I think I understand the impact that an alpha particle can have on living tissue.
Not having electrons in it valence it would be very reactive - stripping electrons from atoms or molecules it bumps into (assuming it made its way in a biotic host).
But how does a beta particle ionize an atom or molecule? If the target atom/molecule had a full valence wouldn't the beta particle just get deflected? And, if it were to join a full valence wouldn't it just knock another electron out, leaving the initial target atom/molecule unchanged?

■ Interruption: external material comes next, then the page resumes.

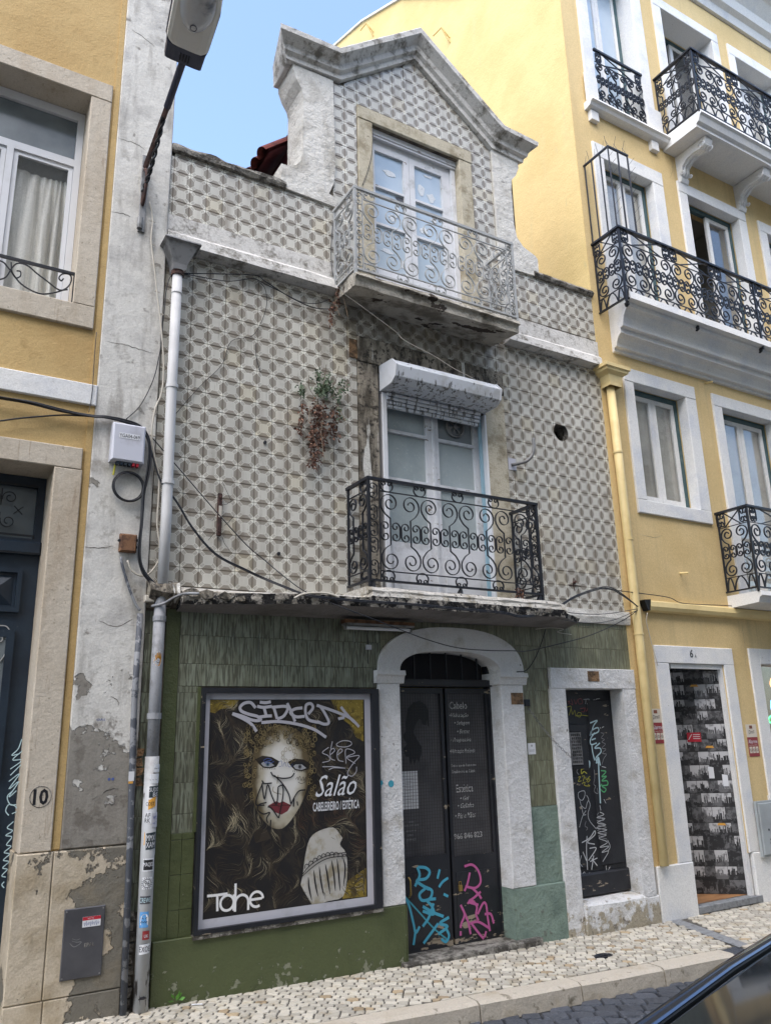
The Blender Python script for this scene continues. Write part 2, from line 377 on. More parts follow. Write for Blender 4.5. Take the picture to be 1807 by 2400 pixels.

Regarding gamma rays, how exactly do they interact with an atom/molecule? How does a photon ionize an atom/molecule?
Thanks again.
kanato
Jul18-08, 12:20 AM
I don't really know, but I would guess that a \beta^- particle (which is just an electron) can come with a lot of kinetic energy, so it would probably collide with another electron and transfer enough energy to that electron to escape the atom/molecule that it is bound to. If it doesn't have enough energy for that it would probably be absorbed by some molecule that is moderately stable, ionizing it. \beta^+ particles are positrons, and annihiliate with electrons releasing at least 2mc^2 = 1.022 MeV in energy in, probably gamma rays (which may go on to ionizing other stuff, as well as already having ionized something by annihilating an electron).
Gamma rays are very high energy (> 100 keV), if a gamma ray was absorbed by an electron it would certainly have enough energy to escape whatever bound state it was in, and would probably end up colliding with several other electrons and ionizing nearby molecules before it runs out of energy.
malawi_glenn
Jul18-08, 02:06 AM
Energy and momentum (4-momenta) is transferred between charged particles due to the Coulomb interaction, which has infinite range. So we should not think of this as biliard balls colliding, but instead an incoming wave function interacting with the coulomb potentials that is generated by the atomic electrons and the atomic nucleus.

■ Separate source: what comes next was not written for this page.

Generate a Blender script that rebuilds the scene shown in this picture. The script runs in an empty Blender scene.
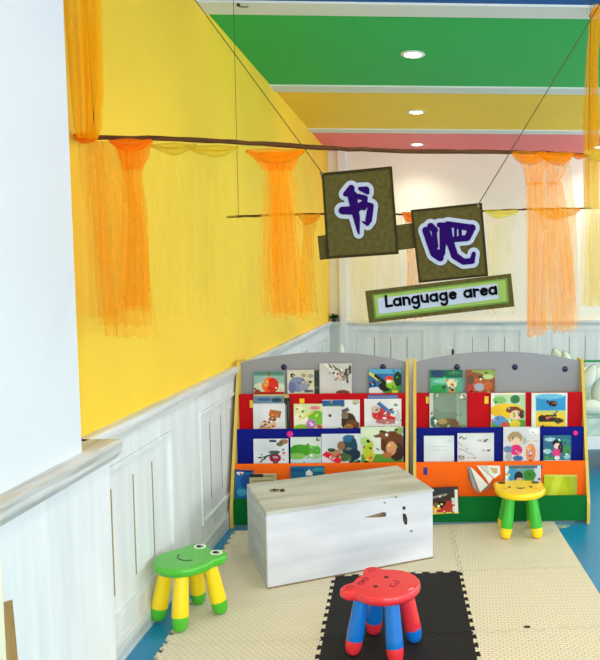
import bpy, bmesh, math, random
from math import sin, cos, pi, atan, sqrt, atan2
from mathutils import Vector, Matrix
random.seed(7)
scene = bpy.context.scene
C = bpy.data.collections.new('nursery'); scene.collection.children.link(C)

# ------------------------------------------------------------------ camera
FPX, CX, CY, H = 730.0, 460.0, 330.0, 1.47
PITCH = 0.0793; YAW = atan(27 / 730 * cos(PITCH))
FW = Vector((sin(YAW) * cos(PITCH), cos(YAW) * cos(PITCH), -sin(PITCH)))
RT = Vector((cos(YAW), -sin(YAW), 0)); UP = RT.cross(FW)
cam_d = bpy.data.cameras.new('camera'); cam = bpy.data.objects.new('camera', cam_d); C.objects.link(cam)
cam_d.sensor_fit = 'AUTO'; cam_d.sensor_width = 36; cam_d.lens = 36 * FPX / 660
cam_d.shift_x = (300 - CX) / 660; cam_d.shift_y = (CY - 330) / 660
cam.location = (0, 0, H); cam.rotation_euler = (pi / 2 - PITCH, 0, -YAW)
cam_d.clip_start = .02
scene.camera = cam
def ray(x, y): return FW + RT * ((x - CX) / FPX) + UP * ((CY - y) / FPX)
def onY(x, y, Y): d = ray(x, y); k = Y / d.y; return Vector((k * d.x, Y, H + k * d.z))
def onZ(x, y, Z): d = ray(x, y); k = (Z - H) / d.z; return Vector((k * d.x, k * d.y, Z))
def onX(x, y, X): d = ray(x, y); k = X / d.x; return Vector((X, k * d.y, H + k * d.z))

# ------------------------------------------------------------------ materials
def lin(c):
    c = c / 255.0
    return c / 12.92 if c <= .04045 else ((c + .055) / 1.055) ** 2.4
def S(r, g, b): return (lin(r), lin(g), lin(b), 1)
MATS = {}
def mat(name, col, rough=.5, spec=.4, noise=0, nscale=(8, 8, 8), col2=None, bump=0, bscale=None, metallic=0, detail=4, coat=0):
    if name in MATS: return MATS[name]
    m = bpy.data.materials.new(name); m.use_nodes = True; nt = m.node_tree; N = nt.nodes; L = nt.links
    b = N['Principled BSDF']; b.inputs['Base Color'].default_value = col
    b.inputs['Roughness'].default_value = rough; b.inputs['Specular IOR Level'].default_value = spec
    b.inputs['Metallic'].default_value = metallic; b.inputs['Coat Weight'].default_value = coat
    if noise or bump:
        tc = N.new('ShaderNodeTexCoord'); mp = N.new('ShaderNodeMapping'); L.new(tc.outputs['Object'], mp.inputs[0])
        mp.inputs['Scale'].default_value = nscale
        n = N.new('ShaderNodeTexNoise'); L.new(mp.outputs[0], n.inputs['Vector']); n.inputs['Detail'].default_value = detail
        n.inputs['Scale'].default_value = 1
        if noise:
            r = N.new('ShaderNodeValToRGB'); L.new(n.outputs['Fac'], r.inputs[0])
            r.color_ramp.elements[0].position = .5 - .5 * noise if noise < 1 else 0
            r.color_ramp.elements[0].position = .3; r.color_ramp.elements[1].position = .68
            r.color_ramp.elements[0].color = col2 or tuple(c * (1 - noise) for c in col[:3]) + (1,)
            r.color_ramp.elements[1].color = col
            L.new(r.outputs[0], b.inputs['Base Color'])
        if bump:
            bn = N.new('ShaderNodeBump'); bn.inputs['Strength'].default_value = bump; bn.inputs['Distance'].default_value = .004
            L.new(n.outputs['Fac'], bn.inputs['Height']); L.new(bn.outputs[0], b.inputs['Normal'])
    MATS[name] = m; return m
yellow_wall = mat('yellow_paint', S(255, 214, 60), .6, .3, .12, (1.2, 1.2, 1.2))
cream_wall = mat('cream_paint', S(246, 243, 228), .6, .3, .08, (.9, .9, .9))
white_paint = mat('white_paint', S(220, 228, 233), .55, .3, .05, (1, 1, 1))
whitewash = mat('whitewashed_wood', S(232, 236, 237), .5, .35, .3, (16, 16, 1.6), S(216, 222, 224), .2)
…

And if you know you scattering theory, you can calculate the probability for transfering an amount of energy that can excite and ionize and atom. And then calculate the accumulated effect, this is done in the Bethe-Bloch formula.

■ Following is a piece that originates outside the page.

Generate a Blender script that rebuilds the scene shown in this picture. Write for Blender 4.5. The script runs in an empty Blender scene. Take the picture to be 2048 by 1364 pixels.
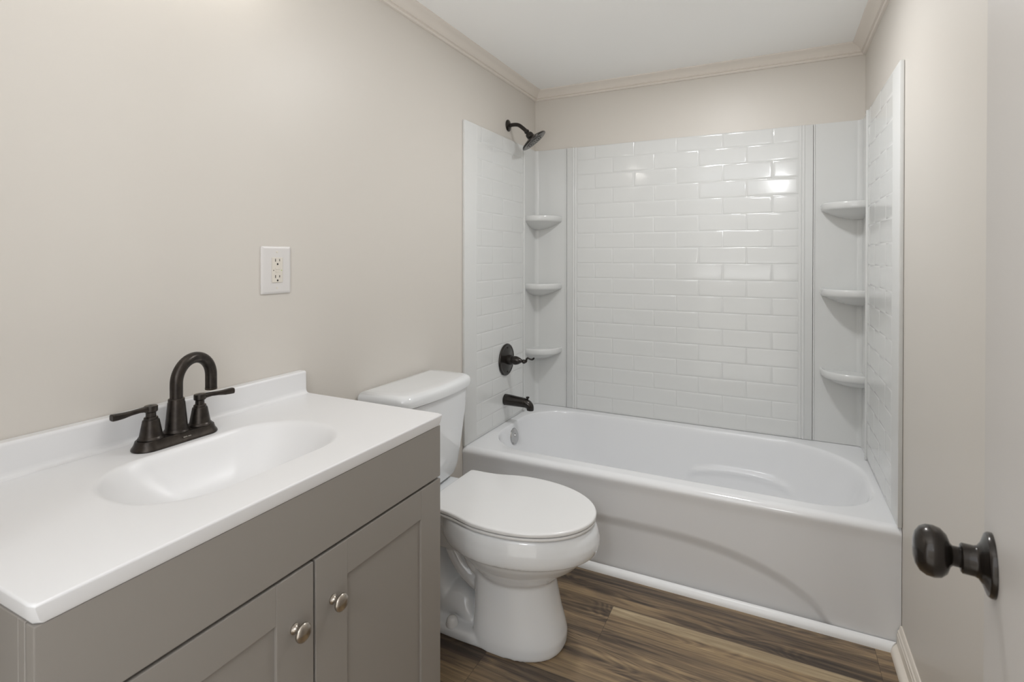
import bpy, bmesh, math, random
from mathutils import Vector, Matrix
random.seed(7)
PI = math.pi
sc = bpy.context.scene
COL = sc.collection

# ------------------------------------------------------------------ camera, world, exposure
W, D, H = 1.524, 0.763, 0.365          # alcove width, tub depth, tub height
CEIL = 2.075
cam_d = bpy.data.cameras.new('camera')
cam = bpy.data.objects.new('camera', cam_d)
COL.objects.link(cam)
cam.location = (1.18107, -2.68810, 1.16622)
yaw, pit, rol = math.radians(26.6146), math.radians(-0.363), math.radians(0.0411)
Fv = Vector((-math.sin(yaw)*math.cos(pit), math.cos(yaw)*math.cos(pit), math.sin(pit)))
Rv = Vector((math.cos(yaw), math.sin(yaw), 0)); Uv = Rv.cross(Fv)
R2 = Rv*math.cos(rol) + Uv*math.sin(rol); U2 = -Rv*math.sin(rol) + Uv*math.cos(rol)
cam.rotation_euler = Matrix((R2, U2, -Fv)).transposed().to_euler()
cam_d.sensor_width = 36.0
cam_d.lens = 36.0*1060.34/2048
cam_d.shift_x = (1024-1016.657)/2048
cam_d.shift_y = (522.618-682)/2048
cam_d.clip_start = 0.02
cam_d.dof.use_dof = True
cam_d.dof.focus_distance = 1.7
cam_d.dof.aperture_fstop = 9.0
sc.camera = cam
sc.view_settings.view_transform = 'Standard'
sc.view_settings.look = 'None'
sc.view_settings.gamma = 1.0
sc.view_settings.use_curve_mapping = False
sc.view_settings.exposure = -0.05
world = bpy.data.worlds.new('world'); sc.world = world
world.use_nodes = True
bg = world.node_tree.nodes['Background']
bg.inputs[0].default_value = (0.93, 0.96, 1.0, 1)
W_STR = 2.5
bg.inputs[1].default_value = W_STR
sc.cycles.max_bounces = 10
sc.cycles.diffuse_bounces = 6
sc.cycles.glossy_bounces = 5
sc.cycles.use_denoising = True
sc.cycles.sample_clamp_indirect = 4.0

P_CEIL = 8.6
P_HALL = 9
P_UP = 31.0

def light(name, kind, loc, power, color=(1, 0.95, 0.88), rot=(0, 0, 0), **kw):
    l = bpy.data.lights.new(name, kind); l.energy = power; l.color = color
    for k, v in kw.items(): setattr(l, k, v)
    o = bpy.data.objects.new(name, l); COL.objects.link(o)
    o.location = loc; o.rotation_euler = rot
    return o

# ------------------------------------------------------------------ materials
def srgb(r, g, b):
    def f(c):
        c /= 255.0
        return c/12.92 if c <= 0.04045 else ((c+0.055)/1.055)**2.4
    return (f(r), f(g), f(b), 1)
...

For charged particles also undergo radiative losses, due to the change in momentum vector (i.e acceleration), and this process leads to bremsstrahlung, since accelerated charge emits EM-waves (i.e. photons). This process is dominating over the ionization energy losses when we have light particles, i.e electrons.
Photons interact with matter with 3 processes; pair-production - compton scattering & Photoelectric effect. In the latter, the photon can be absorbed by the atomic electron and if the energy of the photon is higher than then ionization energy, the electron will leave the atom - i.e the atom becomes ionized.